El Miedo y la inseguridad acompañan a millones de seres humanos en el mundo de hoy, individual y colectivamente, y con sobradas razones.
La pobreza causa una sensación de desamparo y de vulnerabilidad muy evidente. El auge de la delincuencia nos convierte en víctimas potenciales y nos crea una paranoia constante de ser vigilados y hasta perseguidos. Toda sombra, ruido o pasos a nuestras espaldas nos ponen alertas con los nervios en tensión.
Pero aun al abrigo de un techo, la inseguridad nos sigue.
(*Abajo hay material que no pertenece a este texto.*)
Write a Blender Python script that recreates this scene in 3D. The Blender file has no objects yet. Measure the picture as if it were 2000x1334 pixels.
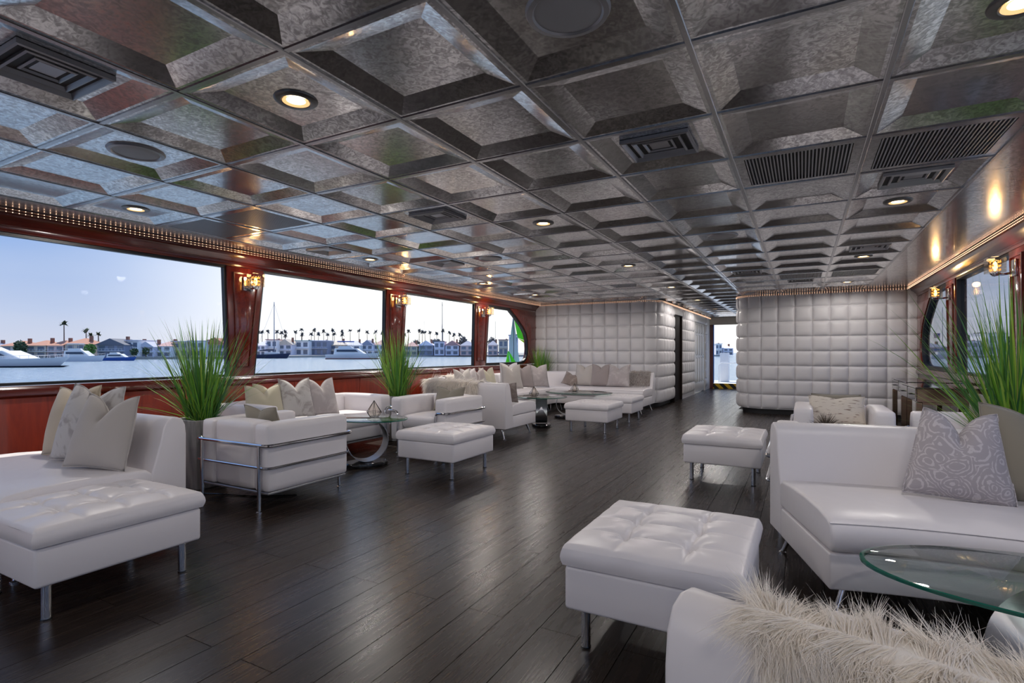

El miedo a la soledad, a no tener arraigo alguno para el futuro, la inquietud de llegar a perder lo que nos sirve de ancla, como el trabajo, la salud o los seres amados…
Y así vivimos contabilizando carencias, sobredimensionando incertidumbres hasta que el pesimismo y la depresión se instalan en nuestra mente, hundiéndonos más y más.
Bueno es detenerse en ese destructivo proceso antes de que no haya retorno y pongamos nuestra vista y pensamientos en los “activos” con que contamos. Seguro que hallaremos un buen número de factores que le darán sabor y significado a nuestra vida, cosas, personas y dones que nos enriquecen, y por encima de todo, la fe en un Dios fiel y amoroso, que no nos deja ni nos desampara. Asi hallaremos remedio a nuestras preocupaciones, porque el perfecto amor de Dios hecha fuera el temor.